Posted on 02/07/2010 9:58:47 AM PST by SunkenCiv
Inevitably dubbed Stonehedge, the evidence from a new survey of the Stonehenge landscape suggests that 4,000 years ago the world's most famous prehistoric monument was surrounded by two circular hedges, planted on low concentric banks. The best guess of the archaeologists from English Heritage, who carried out the first detailed survey of the landscape of the monument since the Ordnance Survey maps of 1919, is that the hedges could have served as screens keeping even more secret from the crowd the ceremonies carried out by the elite allowed inside the stone circle...
If the early Bronze Age date is correct, when the hedges were planted the Stonehenge monument already had the formation now familiar to millions of tourists, after centuries when the small bluestones from west Wales and the gigantic sarsens from the Stonehenge plain were continually rearranged.
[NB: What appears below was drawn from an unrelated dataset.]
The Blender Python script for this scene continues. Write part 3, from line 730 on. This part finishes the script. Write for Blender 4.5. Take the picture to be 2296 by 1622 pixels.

The survey also found puzzling evidence that there may once have been a shallow mound among the stones, inside the circle. It was flattened long ago, but is shown in some 18th century watercolours though it was written off as artistic licence by artists trying to make the site look even more picturesque. The archaeologists wonder if the circle originally incorporated a mound which could have been a natural geological feature, or an even earlier monument.
(Excerpt) Read more at guardian.co.uk ...
I was hoping JoeProBono would track ‘em down...
Oh, see, I should have read the rest of the thread... [blush]
Wow... Did we all Pigpile on poor Sawdring or what?
That’ll teach Sawdring to post under an alias. Oh, wait... ;’)
Yeah, I even blushed about it.
hah! I've always said that Stone henge was built to be a tavern.